The company’s capital model has always depended on access to multiple instruments. What has changed is the visibility of the allocation choice. In April, TECHi described how MSTR moved far more sharply than bitcoin because the stock layers financing, premium and sentiment on top of the underlying asset. The last two weekly filings put that leverage into operational terms: bitcoin can be sold to meet cash needs, while common ATM sales can coincide with reserve expansion and no BTC purchase.

Neither step proves that Strategy is abandoning bitcoin. The company still holds 843,775 BTC. It does show that the holdings sit inside a capital structure management actively funds and rebalances, not a sealed vault.

Friday’s close is the baseline, not a reaction

The SEC accepted the new filing at 8:00:14 a.m. Eastern on July 13, before the U.S. regular session opened. Any comparison made before the opening bell needs to use the prior close rather than describe a market reaction that had not yet occurred.

TECHi’s integrated quote data recorded MSTR at $94.64 at the July 10 regular-session close, up 0.80% for that session, with Yahoo as the winning quote source.
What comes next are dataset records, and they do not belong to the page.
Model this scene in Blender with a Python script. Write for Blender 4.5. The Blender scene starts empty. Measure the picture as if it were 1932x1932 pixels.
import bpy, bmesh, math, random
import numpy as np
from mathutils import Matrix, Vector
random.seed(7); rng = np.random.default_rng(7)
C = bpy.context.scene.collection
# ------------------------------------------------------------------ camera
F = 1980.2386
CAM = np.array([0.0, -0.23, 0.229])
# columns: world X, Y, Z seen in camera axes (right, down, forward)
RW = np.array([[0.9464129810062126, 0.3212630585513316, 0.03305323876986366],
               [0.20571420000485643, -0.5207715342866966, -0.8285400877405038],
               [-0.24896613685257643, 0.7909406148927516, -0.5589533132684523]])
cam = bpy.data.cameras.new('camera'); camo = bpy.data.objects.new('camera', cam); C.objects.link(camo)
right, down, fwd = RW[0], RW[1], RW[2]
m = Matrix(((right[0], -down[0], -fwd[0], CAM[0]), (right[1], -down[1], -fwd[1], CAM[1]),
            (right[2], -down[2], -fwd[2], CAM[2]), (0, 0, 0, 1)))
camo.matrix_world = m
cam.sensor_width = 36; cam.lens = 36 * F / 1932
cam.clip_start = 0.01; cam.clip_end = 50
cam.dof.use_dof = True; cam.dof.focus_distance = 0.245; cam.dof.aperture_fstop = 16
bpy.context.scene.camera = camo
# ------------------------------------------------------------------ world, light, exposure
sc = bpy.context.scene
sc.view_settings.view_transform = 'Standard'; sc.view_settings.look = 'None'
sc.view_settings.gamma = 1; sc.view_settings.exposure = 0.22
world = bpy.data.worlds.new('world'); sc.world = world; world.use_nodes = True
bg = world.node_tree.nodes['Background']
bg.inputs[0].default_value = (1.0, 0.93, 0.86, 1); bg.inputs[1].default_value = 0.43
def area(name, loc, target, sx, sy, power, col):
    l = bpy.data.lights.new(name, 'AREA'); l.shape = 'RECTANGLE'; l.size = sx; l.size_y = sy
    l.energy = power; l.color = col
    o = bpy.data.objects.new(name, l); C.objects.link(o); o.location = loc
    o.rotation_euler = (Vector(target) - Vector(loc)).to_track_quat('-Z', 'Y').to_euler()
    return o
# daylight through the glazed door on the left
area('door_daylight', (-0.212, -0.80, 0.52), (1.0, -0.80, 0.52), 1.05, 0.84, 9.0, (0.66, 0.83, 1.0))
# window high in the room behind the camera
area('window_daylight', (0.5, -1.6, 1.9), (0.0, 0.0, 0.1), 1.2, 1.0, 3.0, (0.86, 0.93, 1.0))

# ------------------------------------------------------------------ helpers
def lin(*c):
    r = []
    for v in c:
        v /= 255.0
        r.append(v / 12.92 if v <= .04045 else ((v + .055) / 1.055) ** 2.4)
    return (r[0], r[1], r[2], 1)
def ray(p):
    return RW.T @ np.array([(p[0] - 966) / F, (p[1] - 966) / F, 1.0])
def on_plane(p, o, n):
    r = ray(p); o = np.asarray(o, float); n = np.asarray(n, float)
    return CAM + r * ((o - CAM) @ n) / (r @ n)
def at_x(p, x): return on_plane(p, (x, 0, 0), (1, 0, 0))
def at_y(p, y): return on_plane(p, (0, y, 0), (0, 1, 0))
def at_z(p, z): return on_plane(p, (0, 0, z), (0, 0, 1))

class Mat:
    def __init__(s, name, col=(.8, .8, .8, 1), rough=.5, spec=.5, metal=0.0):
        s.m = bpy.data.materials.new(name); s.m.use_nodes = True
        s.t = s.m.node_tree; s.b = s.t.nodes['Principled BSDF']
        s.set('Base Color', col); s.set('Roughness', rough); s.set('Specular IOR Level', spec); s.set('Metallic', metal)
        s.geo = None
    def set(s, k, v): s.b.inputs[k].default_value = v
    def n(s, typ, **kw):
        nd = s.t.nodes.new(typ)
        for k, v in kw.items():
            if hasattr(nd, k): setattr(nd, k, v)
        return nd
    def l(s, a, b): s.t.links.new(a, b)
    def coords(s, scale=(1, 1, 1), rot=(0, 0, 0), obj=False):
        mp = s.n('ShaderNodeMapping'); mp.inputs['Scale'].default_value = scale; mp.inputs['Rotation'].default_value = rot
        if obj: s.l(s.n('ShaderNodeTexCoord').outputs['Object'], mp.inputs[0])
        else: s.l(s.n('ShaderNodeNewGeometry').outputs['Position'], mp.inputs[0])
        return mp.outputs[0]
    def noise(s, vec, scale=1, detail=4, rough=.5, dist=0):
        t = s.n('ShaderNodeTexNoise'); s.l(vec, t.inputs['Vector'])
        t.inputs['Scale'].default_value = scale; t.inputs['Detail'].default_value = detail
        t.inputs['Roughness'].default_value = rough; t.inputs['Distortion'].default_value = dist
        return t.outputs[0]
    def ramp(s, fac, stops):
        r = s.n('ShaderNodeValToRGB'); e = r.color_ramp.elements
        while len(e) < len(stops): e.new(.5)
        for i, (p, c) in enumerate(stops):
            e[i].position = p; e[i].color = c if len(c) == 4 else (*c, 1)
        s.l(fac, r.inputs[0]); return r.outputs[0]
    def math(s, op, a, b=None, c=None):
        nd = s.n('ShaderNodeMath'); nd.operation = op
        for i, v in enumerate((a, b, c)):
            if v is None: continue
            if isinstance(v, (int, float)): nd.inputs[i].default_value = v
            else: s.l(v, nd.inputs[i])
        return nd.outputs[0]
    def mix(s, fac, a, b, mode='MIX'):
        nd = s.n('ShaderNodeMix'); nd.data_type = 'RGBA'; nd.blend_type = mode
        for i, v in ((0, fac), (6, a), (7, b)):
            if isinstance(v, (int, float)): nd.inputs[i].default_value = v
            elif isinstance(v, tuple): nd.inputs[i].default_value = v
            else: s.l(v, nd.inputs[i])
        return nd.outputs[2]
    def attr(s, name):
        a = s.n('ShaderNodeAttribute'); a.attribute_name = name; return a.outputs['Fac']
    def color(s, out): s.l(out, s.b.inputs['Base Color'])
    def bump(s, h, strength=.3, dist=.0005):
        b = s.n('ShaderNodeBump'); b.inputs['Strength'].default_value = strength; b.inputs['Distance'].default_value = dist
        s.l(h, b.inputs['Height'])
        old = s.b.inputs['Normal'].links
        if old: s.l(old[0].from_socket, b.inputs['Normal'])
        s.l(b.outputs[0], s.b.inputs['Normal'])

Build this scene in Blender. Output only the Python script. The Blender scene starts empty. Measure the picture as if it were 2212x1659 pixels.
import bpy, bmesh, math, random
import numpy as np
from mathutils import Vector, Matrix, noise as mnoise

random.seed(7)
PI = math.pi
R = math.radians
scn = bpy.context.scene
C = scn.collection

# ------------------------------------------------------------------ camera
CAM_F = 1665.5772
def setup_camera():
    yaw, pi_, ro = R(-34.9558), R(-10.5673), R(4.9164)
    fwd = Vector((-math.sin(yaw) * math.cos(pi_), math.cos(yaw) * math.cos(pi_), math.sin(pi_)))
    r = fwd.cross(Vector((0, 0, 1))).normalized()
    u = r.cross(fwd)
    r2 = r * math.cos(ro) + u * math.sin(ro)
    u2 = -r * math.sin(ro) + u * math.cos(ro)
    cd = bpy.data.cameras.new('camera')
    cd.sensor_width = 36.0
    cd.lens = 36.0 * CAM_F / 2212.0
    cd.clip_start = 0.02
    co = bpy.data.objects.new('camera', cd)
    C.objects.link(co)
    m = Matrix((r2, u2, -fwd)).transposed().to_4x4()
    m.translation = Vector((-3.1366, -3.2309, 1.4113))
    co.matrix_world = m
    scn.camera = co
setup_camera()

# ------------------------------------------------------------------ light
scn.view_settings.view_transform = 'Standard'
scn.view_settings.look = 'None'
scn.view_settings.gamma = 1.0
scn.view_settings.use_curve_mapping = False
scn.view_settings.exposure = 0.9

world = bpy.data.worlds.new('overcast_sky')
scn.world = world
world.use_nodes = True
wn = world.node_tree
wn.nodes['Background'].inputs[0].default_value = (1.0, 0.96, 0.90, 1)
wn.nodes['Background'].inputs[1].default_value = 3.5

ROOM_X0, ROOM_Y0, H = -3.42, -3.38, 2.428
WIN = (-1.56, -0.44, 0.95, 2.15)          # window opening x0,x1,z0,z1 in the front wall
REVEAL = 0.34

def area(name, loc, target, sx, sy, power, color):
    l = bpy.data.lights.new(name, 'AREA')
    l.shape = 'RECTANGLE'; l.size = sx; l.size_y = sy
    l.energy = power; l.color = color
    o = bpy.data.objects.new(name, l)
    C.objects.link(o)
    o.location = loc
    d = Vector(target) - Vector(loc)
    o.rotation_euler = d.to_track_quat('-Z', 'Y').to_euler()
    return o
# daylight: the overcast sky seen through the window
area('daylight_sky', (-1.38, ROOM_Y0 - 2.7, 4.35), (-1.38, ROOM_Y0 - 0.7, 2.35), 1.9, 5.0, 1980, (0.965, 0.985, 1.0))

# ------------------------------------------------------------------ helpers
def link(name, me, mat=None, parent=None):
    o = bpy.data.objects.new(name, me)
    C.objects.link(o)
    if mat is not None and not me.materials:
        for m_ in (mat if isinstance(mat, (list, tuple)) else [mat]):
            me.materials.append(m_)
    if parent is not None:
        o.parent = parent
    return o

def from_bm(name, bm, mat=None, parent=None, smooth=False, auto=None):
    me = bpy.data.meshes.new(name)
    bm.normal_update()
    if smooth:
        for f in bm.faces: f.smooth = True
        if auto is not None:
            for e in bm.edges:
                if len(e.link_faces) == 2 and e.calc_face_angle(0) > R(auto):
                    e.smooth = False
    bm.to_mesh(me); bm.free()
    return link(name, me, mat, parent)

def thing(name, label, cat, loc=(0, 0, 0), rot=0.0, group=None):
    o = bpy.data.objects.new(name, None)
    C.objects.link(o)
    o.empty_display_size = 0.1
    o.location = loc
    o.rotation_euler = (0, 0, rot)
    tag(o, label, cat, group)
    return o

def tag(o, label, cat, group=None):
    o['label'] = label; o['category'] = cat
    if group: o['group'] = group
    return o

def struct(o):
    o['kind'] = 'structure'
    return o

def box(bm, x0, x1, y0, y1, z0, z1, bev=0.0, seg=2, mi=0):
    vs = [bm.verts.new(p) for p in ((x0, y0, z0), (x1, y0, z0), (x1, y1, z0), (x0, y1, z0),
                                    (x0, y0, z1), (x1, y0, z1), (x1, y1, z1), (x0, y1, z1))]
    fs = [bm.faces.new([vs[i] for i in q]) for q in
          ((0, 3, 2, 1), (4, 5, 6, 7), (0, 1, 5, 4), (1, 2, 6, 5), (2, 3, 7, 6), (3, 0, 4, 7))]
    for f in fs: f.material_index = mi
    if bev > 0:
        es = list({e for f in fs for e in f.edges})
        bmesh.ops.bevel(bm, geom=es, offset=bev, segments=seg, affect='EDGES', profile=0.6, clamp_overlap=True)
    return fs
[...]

The same MSTR technicals page rated the 30-day setup strong bearish at 30 out of 100. The stock sat 31.16% below its 50-day moving average and 45.98% below its 200-day average, while its RSI was 37.90.

Those numbers do not forecast today’s move. They establish the condition in which the filing landed: a highly volatile stock already trading well below its medium- and long-term trend lines. TECHi’s historical MSTR data showed a negative 76.16% return across the available 254-session series and annualized realized volatility near 74% through the same snapshot. A funding-source change matters more when the common equity is already under that kind of pressure.

What MSTR investors should watch next

The next weekly disclosure can confirm whether this was a one-period rotation or a more durable priority. Four items deserve attention.

  • The funding source: another common-stock sale would show continued reliance on MSTR equity; preferred issuance or bitcoin sales would move the burden again.
  • The reserve bridge: investors need the opening balance, closing balance and settlement timing before treating proceeds as a direct reserve deposit.
  • Bitcoin activity: a renewed purchase would show the ATM program serving both liquidity and treasury growth; another zero would keep the reserve-first reading alive.
  • Repurchases: Strategy reported no repurchase under any program this week, so issuance was not offset by disclosed buybacks.

The outstanding ATM capacity means Strategy has room to act. It does not mean management will use all of it, nor does it identify the next security to be issued. Track the instrument chosen each week and the destination of the cash; different capital raises carry different costs for common holders.

This article is for informational purposes only and does not constitute investment advice. TECHi does not recommend buying or selling securities based on this analysis.

The bottom line for MSTR stock

Strategy’s reserve grew by $450 million while reported bitcoin holdings stayed at 843,775. During the same week, it sold 4.82 million Class A shares through the ATM for $466.7 million net and acquired no bitcoin.

A larger reserve supports the liquidity designated for preferred dividends and debt interest. Common holders still need to track the share count and the destination of future raises because this issuance came with no immediate increase in the company’s bitcoin count. The filing neither quantifies the week’s dilution percentage nor says that all proceeds remained in the reserve.

The disclosed source of new cash this week was MSTR common equity. The next weekly filing will show whether Strategy keeps using that channel, returns to preferred issuance, sells bitcoin again or resumes buying it.